И. Гин: Знаете, я в своё время, в 57-58 годах участвовал в литобъединении поэта Владимира Морозова до его отъезда в Москву. Многие знают его по хрестоматийным фотографиям - кудри, красивое лицо, вышитая рубашка. Он был такой крепыш, и рукопожатие крепкое. Стихи он читал замечательно, душу в это вкладывал.
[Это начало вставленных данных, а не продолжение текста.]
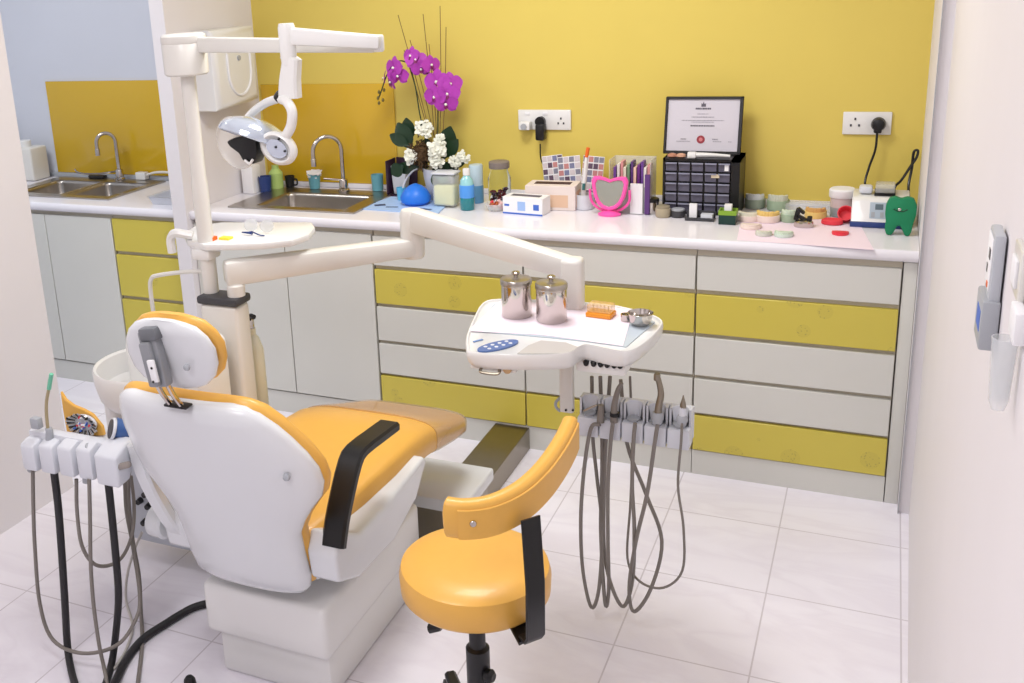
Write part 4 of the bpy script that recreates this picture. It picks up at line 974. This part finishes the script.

А. Веденеев: Когда мне было лет одиннадцать, я узнал стихи Морозова на встрече в библиотеке, посвящённой его книге "Откровение". Позже понял, что стихи оживляет, кроме таланта, собственная сердечная щедрость. Кстати, о поэте Морозове: в 84 году был я в составе небольшой делегации на совещании молодых писателей страны в Москве. Руководителем был у нас поэт Марат Тарасов. Вижу, в фойе Центрального Дома литераторов, у колонны, уединённо сидит человек с тростью и читает книгу, - что редкость в этой цитадели литературы, там больше решают другие вопросы. И вдруг наш руководитель бросается его обнимать - встретил своего сокурсника по Литинституту! И я узнал его, по фотоснимкам, - известного лирического поэта Владимира Соколова! И Соколов сказал сразу же, словно поджидал нас: "Да, хорошие ребята вышли из вашего города, - умницы, поэты! Вот Володя Морозов - кумир литературных коридоров. Когда он читал из своей поэмы: "Во мне живёт туберкулёз, я слышу: больше не жилец, конец неначатого дня..." - все начинали не к месту улыбаться, такой он был крепкий, румяный, полный внутренних сил". Напоследок хочу спросить Вас, - лито 70-х - это случайность, ну, что мы вместе собрались? Или закономерность?

И. Гин: Скорее, второе. Все авторы стихов жили в нашем городе и непременно должны были встретиться.